The Pierce Brosnan reboot of the James Bond franchise confronts the essential sexism of the action genre Bond inspired head on. It hasn't changed Bond himself, who is just as unapologetically sexist and misogynistic as ever, but it has changed the world around him, which is why when Goldeneye (1995, directed by Martin Campbell) walks through all of the Bond tropes as if it were following a checklist, it all seems kind of fresh. This film provides Bond with a new, female boss. Judi Dench's M is prickly and harsh and doesn't have any time for Bond's charms. Samantha Bond is a radical departure as Miss Moneypenny. She seems to have a life of her own, and even if she IS still mooning for 007, she gives as good as she gets in this movie, as if there has been some leveling of the playing field. The movie-specific female characters are an interesting departure, too: Izabella Scorupco's Natalya has smarts and initiative on her own such that, when the time comes to choose between the love interest or the mission, it's her that does the choosing instead of Bond. And Famke Janssen's sadistic Xenia Onatopp goes into the Bond canon as one of the best evil henchmen. The erotic dimension to her depravity is refreshing for the way the movie puts it in the foreground.

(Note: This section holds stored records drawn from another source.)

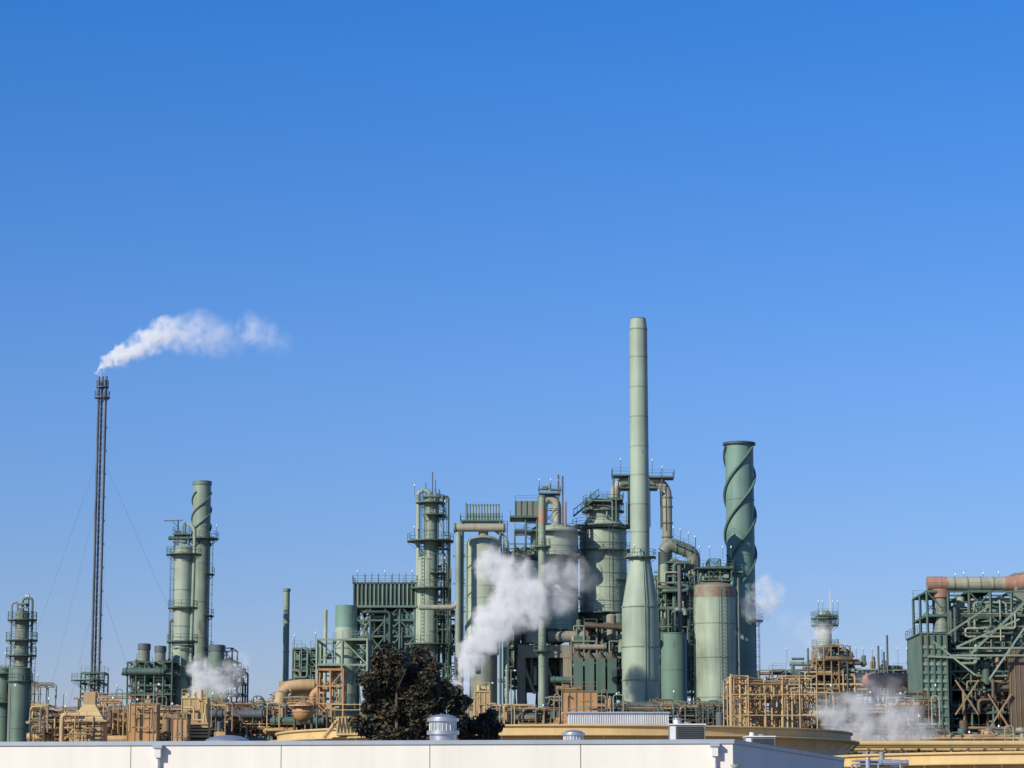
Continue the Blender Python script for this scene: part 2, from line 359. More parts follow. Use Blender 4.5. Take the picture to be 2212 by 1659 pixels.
o=B('orange_steel_frame',415); o.frame(686,742,[1552,1520,1482,1447],3,6,2,'orange_paint',.3,.4,.3,seed=6,rail=False); o.tangle(686,745,1450,1560,6,12,['orange_paint','tan_paint'],.1,.25,0,6); o.build()
o=B('process_duct',420)
o.tube([o.P(606,1560),o.P(606,1490),o.P(640,1480),o.P(680,1480)],.95,'tan_paint',14,2.4); o.tube([o.P(628,1560,2),o.P(628,1500,2),o.P(668,1490,2),o.P(668,1560,2)],.8,'yellow_paint',14,2.4)
o.tube([o.P(600,1478,3),o.P(695,1472,3)],.6,'orange_paint',12); o.tube([o.P(676,1545,-2),o.P(676,1500,-2),o.P(695,1490,-2)],.6,'orange_paint',12,1.5); o.build()
o=B('spherical_vessel',375); c=o.P(655,1537); r=23*o.k
o.lathe(c.x,c.y,[(r*math.sin(a*math.pi/16)+1e-4,c.z-r*math.cos(a*math.pi/16)) for a in range(17)],'orange_paint',28)
o.cyl((c.x,c.y,c.z-.08),(c.x,c.y,c.z+.08),r+.1,r+.1,'tan_paint',28)
for dx in(-1,1): o.cyl((c.x+dx*r*.8,c.y,0),(c.x+dx*r*.8,c.y,c.z),.2,.2,'brown_steel',8)
o.plat(c.x,c.y,c.z+r*.6,r*.8,r*.8+.9,m='tan_paint'); o.build()
# ---------------------------------------------------------------- tower column A
o=B('fractionation_tower',440); x,y,r,zb,zs=o.vessel(929,1068,None,15,'sage_green_paint',0,.6,rings=10,ringm='mid_green_paint')
o.vessel(921,1200,None,20,'pale_green_paint',.2,.4,rings=6,ringm='sage_green_paint')
for v,e,a0,a1 in((1085,1.0,0,360),(1112,1.1,-120,60),(1168,2.4,0,360),(1238,1.2,-90,60),(1270,1.8,0,360),(1330,1.0,-60,120),(1390,1.6,0,360)):
    o.plat(x,y,at(0,v,440).z,r,r+e+.3,a0,a1)
za=at(0,1050,440).z
o.tube([(x,y,zs-1),(x,y,zs+1.2),(x-2,y,zs+1.4),(x-2,y,4)],.36,'pale_green_paint',10,1)
o.tube([(x+.8,y-1,zs-3),(x+.8,y-1,zs+.8),(x+2.1,y-1,zs+.2),(x+2.1,y-1,zs-18)],.2,'grey_green_paint',8,.6)
o.beam((x+.3,y,zs),(x+.3,y,at(0,1020,440).z),.14,'slate_steel'); o.beam((x+.8,y,zs),(x+.8,y,zs+3),.12); o.beam((x-.8,y,zs),(x-.8,y,zs+2.6),.12)
o.rplat(x-1.3,x+1.5,y-1.3,y+1.3,zs+.3)
o.frame(946,968,[1330,1290,1250,1210,1168,1120,1075],2,2.4,2,'steel_green',.14,.9,.6,d=-1,seed=31,rail=False)
o.ladder(x-1.2,y-r-.2,6,zs,cage=False); o.ladder(x+2.9,y-1.6,20,zs,cage=False)
for v in(1075,1110,1165,1232): o.lamp((x+(-2.6 if v%2 else 2.4),y-1,at(0,v,440).z),1.9)
o.tangle(898,975,1160,1420,3,20,G3+['beige_duct'],.06,.2,-.5,31); o.clutter(905,970,1165,1400,3,10,G3,0,31,(.4,.8))
o.frame(900,985,[1480,1440,1400,1360,1320],4,8,2,'steel_green',.3,.5,.6,seed=32,jag=True); o.tangle(895,990,1320,1500,8,40,GD,.08,.3,0,33)
o.build()
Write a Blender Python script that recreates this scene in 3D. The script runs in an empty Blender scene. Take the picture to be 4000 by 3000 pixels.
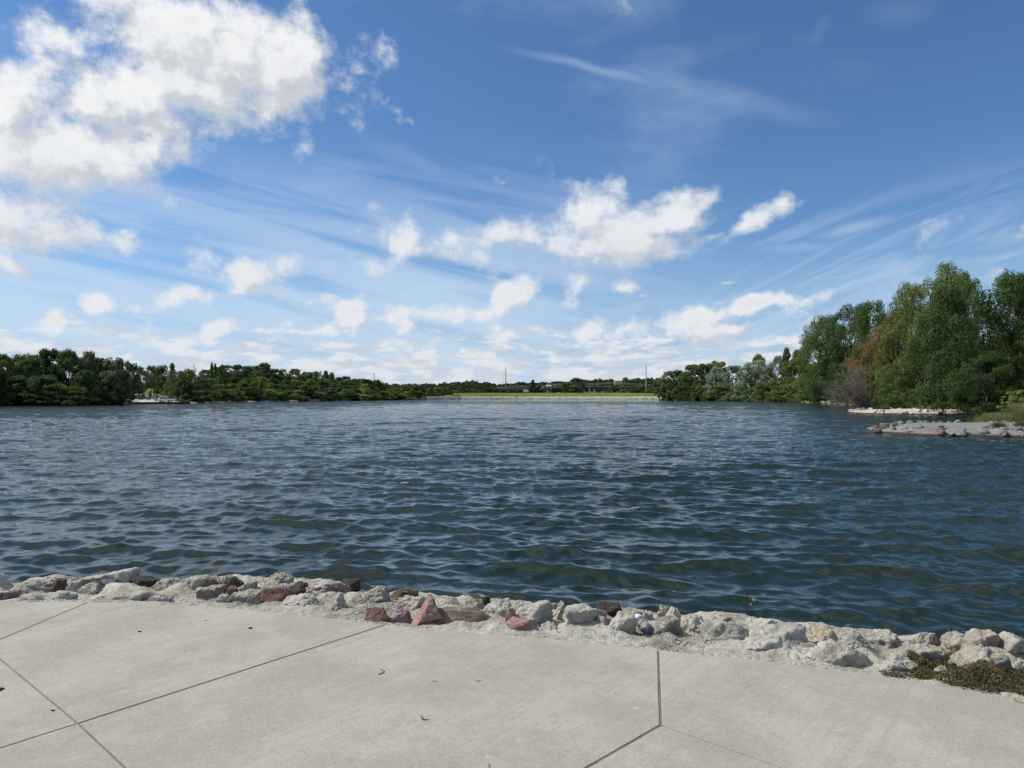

It doesn't hurt that Janssen holds the screen better than anyone else in the movie, and the expression on her face as she crushes her victims to death between her legs is an expression I wish someone would put on MY face in the throes of passion.

I wish Sean Bean was as compelling as the evil mastermind behind everything, but there's a kind of petulance in his character that puts me off--and, trust me, I would NOT kick Sean Bean out of bed for eating crackers under any other circumstances as a candidate for giving me that expression. In any event, all of the elements are put together perfectly--did I mention the credit sequence? One of my favorites from the Bond series, with Tina Turner doing the honors on the soundtrack--and even if it's not a transcendent Bond film, it's certainly an archetypal one. Director Martin Campbell saved the transcendent Bond film for Brosnan's successor in the role, some eleven years later.